イエスさまと共に食べる「新しい食べ物」
2016年4月10日 復活節第三主日
(典礼歴C年に合わせ3年前の説教の再録)
子たちよ、何か食べるものがあるか
ヨハネ21:1~19
今日は「ティベリアス湖畔」(ヨハネ21:1)、つまりガリラヤ湖畔での出来事です。ここでイエスが5000人の人にパンを食べさせました。だから、弟子たちにとってティベリアス湖畔は、食べることに関わる思い出の場所でした。

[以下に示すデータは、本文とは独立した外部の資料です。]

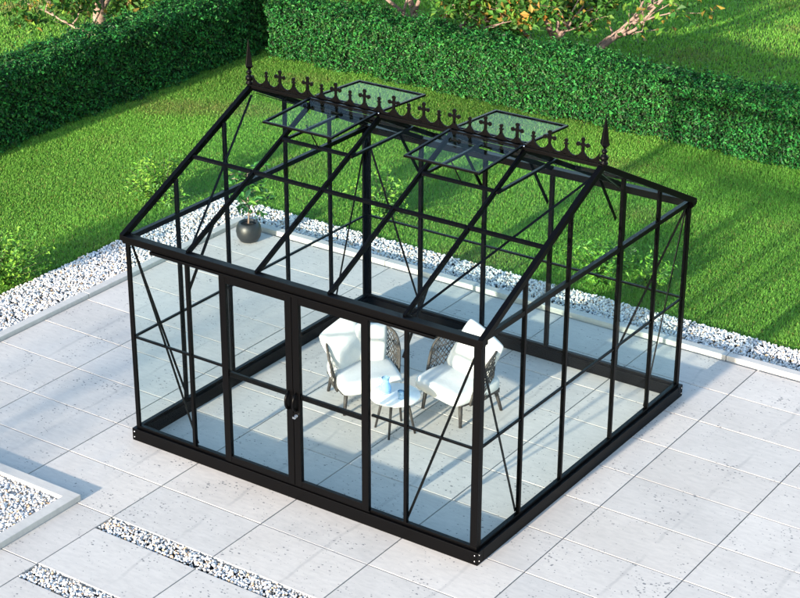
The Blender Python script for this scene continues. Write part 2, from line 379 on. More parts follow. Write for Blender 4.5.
def hedge(label, x0, x1, y0, y1, h, axis, dens, cols):
    root = empty('hedge', ((x0+x1)/2, (y0+y1)/2, -.05), label, 'hedge')
    cx, cy = (x0+x1)/2, (y0+y1)/2
    area_f = (x1-x0)*h; area_s = (y1-y0)*h; area_t = (x1-x0)*(y1-y0)
    Ps = []; Ns = []
    def face(n, fn, nv):
        a, b = rng.uniform(0, 1, n), rng.uniform(0, 1, n); P = fn(a, b); nv_ = np.tile(np.array(nv, float), (n, 1))
        d = .06*smooth_noise(P[:, 0]+P[:, 2], P[:, 1]-P[:, 2]*1.3, 6, 21)+.035*smooth_noise(P[:, 0]*1.3, P[:, 1]+P[:, 2]*2, 17, 22)
        P = P+nv_*(d+rng.normal(0, .028, n)-.035)[:, None]
        Ps.append(P); Ns.append(nv_)
    face(int(area_f*dens), lambda a, b: np.stack([x0+(x1-x0)*a, np.full_like(a, y0), h*b], 1), (0, -1, .25))
    face(int(area_f*dens*.3), lambda a, b: np.stack([x0+(x1-x0)*a, np.full_like(a, y1), h*b], 1), (0, 1, .25))
    face(int(area_s*dens*(.5 if axis == 'x' else .3)), lambda a, b: np.stack([np.full_like(a, x0), y0+(y1-y0)*a, h*b], 1), (-1, 0, .25))
    face(int(area_s*dens), lambda a, b: np.stack([np.full_like(a, x1), y0+(y1-y0)*a, h*b], 1), (1, 0, .25))
    face(int(area_t*dens*1.1), lambda a, b: np.stack([x0+(x1-x0)*a, y0+(y1-y0)*b, np.full_like(a, h)], 1), (0, 0, 1))
    # stray shoots above the clipped top
    ns = int(area_t*70); a = rng.uniform(x0, x1, ns); b = rng.uniform(y0, y1, ns); hh = rng.uniform(.03, .11, ns)
    for f in (.5, .8, 1.0):
        Ps.append(np.stack([a, b, h+hh*f], 1)+rng.normal(0, .012, (ns, 3))); Ns.append(np.tile([0, 0, 1.], (ns, 1)))
    P = np.concatenate(Ps); Nn = np.concatenate(Ns)
    # round the upper edges and pinch the foot
    ex = np.minimum(P[:, 0]-x0, x1-P[:, 0]); ey = np.minimum(P[:, 1]-y0, y1-P[:, 1]); e = np.minimum(ex, ey)
    rr = .10; k = (P[:, 2] > h-rr) & (e < rr)
    P[k, 2] -= ((rr-np.clip(e[k], 0, rr))**2/rr)*.55
    V, F, c = leaves(P-np.array([cx, cy, -.0]), Nn, rng.choice([.032, .042, .055], len(P)), palette(len(P), cols, .35))
    npmesh('foliage', V, F, M['leaf'], c, root)
    q = MB(); i = .14
    q.box((x0+i-cx, y0+i-cy, .03), (x1-i-cx, y1-i-cy, h-i))
    q.build('twig_core', M['twig'], root)
    return root
M['stem'] = simple('green_brown_stem', (.07, .075, .03), .8)
M['twig'] = simple('dark_twigs', (.008, .018, .006), .9, 0, .2, .4, 25)
HG = [(.015, .13, .026), (.008, .075, .016), (.04, .23, .045), (.004, .036, .009), (.04, .15, .025), (.02, .05, .012)]
hedge('clipped green hedge behind the greenhouse, in full sun', -6.22, 7.2, 9.78, 10.42, .84, 'x', 4700, HG)
hedge('clipped dark green hedge along the left edge of the lawn, in shade', -7.15, -6.42, 1.2, 10.9, .98, 'y', 4300, HG)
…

ところで、シモン・ペトロが「私は漁に行く」(3節)と言いましたが、この「行く」という言葉はギリシア語では「ヒュパゴー」という単語が使われています。「引き返す」「帰る」「退く」「去る」という意味です。これまでイエス・キリストに従ってきたけれど、イエスが亡くなった今、「俺はまた漁に戻るよ」という意味合いかもしれません。
ほかの弟子たちも「わたしたちも一緒に行こう」と言って、漁に行きました。けれども、その夜は何もとれなかったのです。何の収穫も、実りもなかったのです。
「既に夜が明けたころ、イエスが岸に立っておられた。だが、弟子たちは、それがイエスだとは分からなかった」(4節)
するとイエスが、「子たちよ、何か食べる物があるか」とお尋ねになります(5節)。彼らは「ありません」と答えました。この時、イエスさまは、「復活である私が一緒にいるのに、いのちの中心が空っぽになってしまっているから、食べ物を与えたい」と思われたのかもしれません。
「食べ物」とは、ただの食べ物ではなく、イエス・キリストの復活のいのちを弟子たちの中に立ち上がらせたかったのだと思います。
「舟の右側に網を打ちなさい。そうすればとれるはずだ」(6節)という神の言葉に聞き従ったとき、不思議な大漁という出来事が起こりました。私たちにも、そんなに深い思いだったのではないけれど、神さまの言葉に従ったとき、びっくりするような結果があって、「ああ、神さま。主よ」と出会わせていただくようなこともあるのではないでしょうか。
その時、主の愛しておられた弟子が「主だ」と言いました。ペトロは「裸同然だったので、上着をまとって湖に飛び込んだ」とあります(7節)。一刻も早くイエスさまのところに行きたかったのでしょう。
「陸に上がってみると、炭火がおこしてあった。その上に魚がのせてあり、パンもあった」(9節)。そしてイエスさまは、「さあ、来て、朝の食事をしなさい」と言われたのです(12節)。この食事はきっとミサのイメージだと思います。「イエスは来て、パンを取って弟子たちに与えられた。魚も同じようにされた」(13節)
「弟子たちはだれも、『あなたはどなたですか』と問いただそうとはしなかった。主であることを知っていたからである」(12節)
今日も司祭が「キリストのおんからだ」と言ってご聖体を渡す時、イエスさまが「これは私のからだ、食べなさい」と言ってパンをお配りになるのです。皆さんはだれも「あなたはどなたですか」と問いただそうとはしません。それを与えておられるのが主であることを知っているから。
このパンを食べる時、イエスご自身が私たち一人ひとりの中に立ち上がります。そして、一緒の向きで生きるいのちになってくださいます。
私たちも大勢の人の中にあって、何の関わりもない時、かえって自分がすごく寂しく、空虚で、自分には何もなく、不安で、ひとりぼっちに思えてしまうことがあるかもしれません。そんな時、「私が共にいて、あなたの中に立ちたい。あなたのいのちの根幹を満たしたい。決して滅びることのないいのちであなたのいのちの根本をいっぱいにしたい」と望まれるのがイエスさまです。
今日のミサのパンを通して、イエスさまが私たち一人ひとりのいのちの根幹を満たしてくださるのです。ですから、私たちもそのお方の中に立って、一緒の向きで生きる者とならなければなりません。
イエスのからだを食べて、イエスと一緒に生きるようになると、今度は、「新しい食べ物」が生じます。そのことをイエスさまは、「わたしにはあなたがたの知らない食べ物がある」とおっしゃっています(4:32)。「わたしの食べ物とは、わたしをお遣わしになった方の御心を行い、その業を成し遂げることである」(34節)。これがイエスの食べ物だと言われるのです。
イエスを遣わした「父である神のみ心」とは、「子を見て信じる者が皆永遠の命を得ること」(6:40)。それが私の食べ物だとイエスさまは言われるのです。
つまり、子を見て信じる者がひとりも滅びることなく、永遠のいのちを得るように働くこと。それは、「あなたの中に神のいのちがある。そのいのちに満たされて生きてほしい」と、出会う人に対して祈ることだと思います。それが、イエスを食べた者の食べる「新しい食べ物」です。